Task to complete: Copy each line below exactly and leave the pictures out.
——————
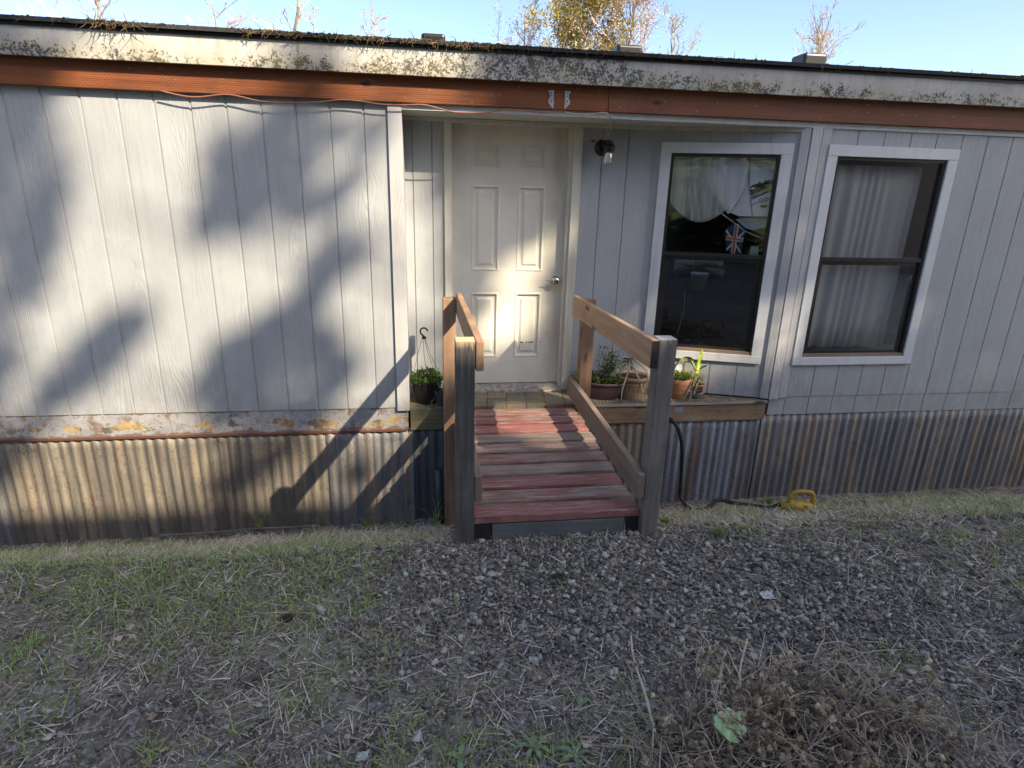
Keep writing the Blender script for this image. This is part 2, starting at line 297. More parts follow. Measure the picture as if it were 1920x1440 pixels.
M['cone']=m_plain('pine_cone',(.075,.045,.032),.9,0,.5,40)
M['paper']=m_plain('crumpled_paper',(.50,.49,.44),.8)
M['lichen']=m_plain('pale_lichen',(.36,.37,.32),.9,0,.3,60)
# ------------------------------------------------------------------ mesh builder
def tag(o,label=None,cat=None,group=None,kind=None):
    for k,v in (('label',label),('category',cat),('group',group),('kind',kind)):
        if v: o[k]=v
    return o
def empty(name,loc,label,cat,group=None):
    o=bpy.data.objects.new(name,None); o.empty_display_size=.1; COL.objects.link(o); o.location=loc; return tag(o,label,cat,group)
class B:
    def __init__(s): s.V=[]; s.F=[]
    def add(s,v,f):
        n=len(s.V); s.V+= [tuple(map(float,p)) for p in v]; s.F+=[tuple(i+n for i in q) for q in f]; return s
    def hexa(s,p): return s.add(p,[(0,3,2,1),(4,5,6,7),(0,1,5,4),(1,2,6,5),(2,3,7,6),(3,0,4,7)])
    def box(s,x0,x1,y0,y1,z0,z1): return s.hexa([(x0,y0,z0),(x1,y0,z0),(x1,y1,z0),(x0,y1,z0),(x0,y0,z1),(x1,y0,z1),(x1,y1,z1),(x0,y1,z1)])
    def bar(s,a,b,w,h,up=(0,0,1)):
        a=Vector(a); b=Vector(b); d=(b-a).normalized(); r=d.cross(Vector(up)).normalized(); u=r.cross(d).normalized()
        q=[]
        for p in (a,b): q+=[p-r*w/2-u*h/2,p+r*w/2-u*h/2,p+r*w/2+u*h/2,p-r*w/2+u*h/2]
        return s.add(q,[(0,1,2,3),(7,6,5,4),(0,4,5,1),(1,5,6,2),(2,6,7,3),(3,7,4,0)])
    def tube(s,pts,r,n=8,cap=True):
        pts=[Vector(p) for p in pts]; rs=r if isinstance(r,(list,tuple)) else [r]*len(pts); v=[]; f=[]; u=None
        for i,p in enumerate(pts):
            d=(pts[min(i+1,len(pts)-1)]-pts[max(i-1,0)]).normalized()
            if u is None: u=d.orthogonal().normalized()
            else:
                u=(u-d*u.dot(d)); u=u.normalized() if u.length>1e-6 else d.orthogonal().normalized()
            w=d.cross(u)
            for k in range(n):
                a=2*math.pi*k/n; v.append(p+(u*math.cos(a)+w*math.sin(a))*rs[i])
        for i in range(len(pts)-1):
            for k in range(n): f.append((i*n+k,i*n+(k+1)%n,(i+1)*n+(k+1)%n,(i+1)*n+k))
        if cap: f.append(tuple(range(n-1,-1,-1))); f.append(tuple((len(pts)-1)*n+k for k in range(n)))
        return s.add(v,f)
    def lathe(s,prof,c,n=28,sx=1,sy=1,rot=0,fn=None):
        v=[];f=[]
        for (r,z) in prof:
            for k in range(n):
                a=2*math.pi*k/n; rr=r+(fn(a,z,r) if fn else 0); x=rr*math.cos(a)*sx; y=rr*math.sin(a)*sy
                v.append((c[0]+x*math.cos(rot)-y*math.sin(rot),c[1]+x*math.sin(rot)+y*math.cos(rot),c[2]+z))
        for i in range(len(prof)-1):
            for k in range(n): f.append((i*n+k,i*n+(k+1)%n,(i+1)*n+(k+1)%n,(i+1)*n+k))
        f.append(tuple(range(n-1,-1,-1))); f.append(tuple((len(prof)-1)*n+k for k in range(n)))
        return s.add(v,f)
    def prism(s,poly,ax,a0,a1):
        """poly = list of 2-D points in the other two axes; extruded along ax"""
        def m(p,a): return {'x':(a,p[0],p[1]),'y':(p[0],a,p[1]),'z':(p[0],p[1],a)}[ax]
        n=len(poly); return s.add([m(p,a0) for p in poly]+[m(p,a1) for p in poly],[tuple(range(n-1,-1,-1)),tuple(range(n,2*n))]+[(i,(i+1)%n,n+(i+1)%n,n+i) for i in range(n)])
    def build(s,name,mat,parent=None,smooth=False,bev=0.,seg=2):
        me=bpy.data.meshes.new(name); V=s.V
        if parent is not None:
            l=parent
            off=Vector((0,0,0))
            while l is not None: off+=l.location; l=l.parent
            V=[(a-off.x,b-off.y,c-off.z) for a,b,c in V]
        me.from_pydata(V,[],s.F); me.materials.append(mat if not isinstance(mat,str) else M[mat])
        if smooth: me.polygons.foreach_set('use_smooth',[True]*len(me.polygons))
        me.update()
        import bmesh
        bm=bmesh.new(); bm.from_mesh(me); bmesh.ops.recalc_face_normals(bm,faces=bm.faces); bm.to_mesh(me); bm.free()
        o=bpy.data.objects.new(name,me); COL.objects.link(o)
        if parent is not None: o.parent=parent
        if bev:
            mo=o.modifiers.new('bevel','BEVEL'); mo.width=bev; mo.segments=seg; mo.limit_method='ANGLE'; mo.angle_limit=R_(40)
        return o
def npmesh(name,V,Fq,mat,parent=None,smooth=False):
    """V (n,3), Fq (m,k)"""
    me=bpy.data.meshes.new(name); k=Fq.shape[1]; me.vertices.add(len(V)); me.vertices.foreach_set('co',V.astype(np.float32).ravel())
    me.loops.add(Fq.size); me.loops.foreach_set('vertex_index',Fq.astype(np.int32).ravel())
    me.polygons.add(len(Fq)); me.polygons.foreach_set('loop_start',np.arange(0,Fq.size,k,dtype=np.int32)); me.polygons.foreach_set('loop_total',np.full(len(Fq),k,dtype=np.int32))
    if smooth: me.polygons.foreach_set('use_smooth',[True]*len(Fq))
    me.update(calc_edges=True); me.materials.append(M[mat]); o=bpy.data.objects.new(name,me); COL.objects.link(o)
    if parent is not None:
        o.parent=parent; off=Vector((0,0,0)); l=parent
        while l is not None: off+=l.location; l=l.parent
        o.location=-off
    return o
def rotz(a): c,s_=np.cos(a),np.sin(a); z=np.zeros_like(a); o=np.ones_like(a); return np.stack([np.stack([c,-s_,z],-1),np.stack([s_,c,z],-1),np.stack([z,z,o],-1)],-2)
def rotx(a): c,s_=np.cos(a),np.sin(a); z=np.zeros_like(a); o=np.ones_like(a); return np.stack([np.stack([o,z,z],-1),np.stack([z,c,-s_],-1),np.stack([z,s_,c],-1)],-2)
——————
Result of the exercise:
Keep writing the Blender script for this image. This is part 2, starting at line 297. More parts follow. Measure the picture as if it were 1920x1440 pixels.
M['cone']=m_plain('pine_cone',(.075,.045,.032),.9,0,.5,40)
M['paper']=m_plain('crumpled_paper',(.50,.49,.44),.8)
M['lichen']=m_plain('pale_lichen',(.36,.37,.32),.9,0,.3,60)
# ------------------------------------------------------------------ mesh builder
def tag(o,label=None,cat=None,group=None,kind=None):
    for k,v in (('label',label),('category',cat),('group',group),('kind',kind)):
        if v: o[k]=v
    return o
def empty(name,loc,label,cat,group=None):
    o=bpy.data.objects.new(name,None); o.empty_display_size=.1; COL.objects.link(o); o.location=loc; return tag(o,label,cat,group)
class B:
    def __init__(s): s.V=[]; s.F=[]
    def add(s,v,f):
        n=len(s.V); s.V+= [tuple(map(float,p)) for p in v]; s.F+=[tuple(i+n for i in q) for q in f]; return s
    def hexa(s,p): return s.add(p,[(0,3,2,1),(4,5,6,7),(0,1,5,4),(1,2,6,5),(2,3,7,6),(3,0,4,7)])
    def box(s,x0,x1,y0,y1,z0,z1): return s.hexa([(x0,y0,z0),(x1,y0,z0),(x1,y1,z0),(x0,y1,z0),(x0,y0,z1),(x1,y0,z1),(x1,y1,z1),(x0,y1,z1)])
    def bar(s,a,b,w,h,up=(0,0,1)):
        a=Vector(a); b=Vector(b); d=(b-a).normalized(); r=d.cross(Vector(up)).normalized(); u=r.cross(d).normalized()
        q=[]
        for p in (a,b): q+=[p-r*w/2-u*h/2,p+r*w/2-u*h/2,p+r*w/2+u*h/2,p-r*w/2+u*h/2]
        return s.add(q,[(0,1,2,3),(7,6,5,4),(0,4,5,1),(1,5,6,2),(2,6,7,3),(3,7,4,0)])
    def tube(s,pts,r,n=8,cap=True):
        pts=[Vector(p) for p in pts]; rs=r if isinstance(r,(list,tuple)) else [r]*len(pts); v=[]; f=[]; u=None
        for i,p in enumerate(pts):
            d=(pts[min(i+1,len(pts)-1)]-pts[max(i-1,0)]).normalized()
            if u is None: u=d.orthogonal().normalized()
            else:
                u=(u-d*u.dot(d)); u=u.normalized() if u.length>1e-6 else d.orthogonal().normalized()
            w=d.cross(u)
            for k in range(n):
                a=2*math.pi*k/n; v.append(p+(u*math.cos(a)+w*math.sin(a))*rs[i])
        for i in range(len(pts)-1):
            for k in range(n): f.append((i*n+k,i*n+(k+1)%n,(i+1)*n+(k+1)%n,(i+1)*n+k))
        if cap: f.append(tuple(range(n-1,-1,-1))); f.append(tuple((len(pts)-1)*n+k for k in range(n)))
        return s.add(v,f)
    def lathe(s,prof,c,n=28,sx=1,sy=1,rot=0,fn=None):
        v=[];f=[]
        for (r,z) in prof:
            for k in range(n):
                a=2*math.pi*k/n; rr=r+(fn(a,z,r) if fn else 0); x=rr*math.cos(a)*sx; y=rr*math.sin(a)*sy
                v.append((c[0]+x*math.cos(rot)-y*math.sin(rot),c[1]+x*math.sin(rot)+y*math.cos(rot),c[2]+z))
        for i in range(len(prof)-1):
            for k in range(n): f.append((i*n+k,i*n+(k+1)%n,(i+1)*n+(k+1)%n,(i+1)*n+k))
        f.append(tuple(range(n-1,-1,-1))); f.append(tuple((len(prof)-1)*n+k for k in range(n)))
        return s.add(v,f)
    def prism(s,poly,ax,a0,a1):
        """poly = list of 2-D points in the other two axes; extruded along ax"""
        def m(p,a): return {'x':(a,p[0],p[1]),'y':(p[0],a,p[1]),'z':(p[0],p[1],a)}[ax]
        n=len(poly); return s.add([m(p,a0) for p in poly]+[m(p,a1) for p in poly],[tuple(range(n-1,-1,-1)),tuple(range(n,2*n))]+[(i,(i+1)%n,n+(i+1)%n,n+i) for i in range(n)])
    def build(s,name,mat,parent=None,smooth=False,bev=0.,seg=2):
        me=bpy.data.meshes.new(name); V=s.V
        if parent is not None:
            l=parent
            off=Vector((0,0,0))
            while l is not None: off+=l.location; l=l.parent
            V=[(a-off.x,b-off.y,c-off.z) for a,b,c in V]
        me.from_pydata(V,[],s.F); me.materials.append(mat if not isinstance(mat,str) else M[mat])
        if smooth: me.polygons.foreach_set('use_smooth',[True]*len(me.polygons))
        me.update()
        import bmesh
        bm=bmesh.new(); bm.from_mesh(me); bmesh.ops.recalc_face_normals(bm,faces=bm.faces); bm.to_mesh(me); bm.free()
        o=bpy.data.objects.new(name,me); COL.objects.link(o)
        if parent is not None: o.parent=parent
        if bev:
            mo=o.modifiers.new('bevel','BEVEL'); mo.width=bev; mo.segments=seg; mo.limit_method='ANGLE'; mo.angle_limit=R_(40)
        return o
def npmesh(name,V,Fq,mat,parent=None,smooth=False):
    """V (n,3), Fq (m,k)"""
    me=bpy.data.meshes.new(name); k=Fq.shape[1]; me.vertices.add(len(V)); me.vertices.foreach_set('co',V.astype(np.float32).ravel())
    me.loops.add(Fq.size); me.loops.foreach_set('vertex_index',Fq.astype(np.int32).ravel())
    me.polygons.add(len(Fq)); me.polygons.foreach_set('loop_start',np.arange(0,Fq.size,k,dtype=np.int32)); me.polygons.foreach_set('loop_total',np.full(len(Fq),k,dtype=np.int32))
    if smooth: me.polygons.foreach_set('use_smooth',[True]*len(Fq))
    me.update(calc_edges=True); me.materials.append(M[mat]); o=bpy.data.objects.new(name,me); COL.objects.link(o)
    if parent is not None:
        o.parent=parent; off=Vector((0,0,0)); l=parent
        while l is not None: off+=l.location; l=l.parent
        o.location=-off
    return o
def rotz(a): c,s_=np.cos(a),np.sin(a); z=np.zeros_like(a); o=np.ones_like(a); return np.stack([np.stack([c,-s_,z],-1),np.stack([s_,c,z],-1),np.stack([z,z,o],-1)],-2)
def rotx(a): c,s_=np.cos(a),np.sin(a); z=np.zeros_like(a); o=np.ones_like(a); return np.stack([np.stack([o,z,z],-1),np.stack([z,c,-s_],-1),np.stack([z,s_,c],-1)],-2)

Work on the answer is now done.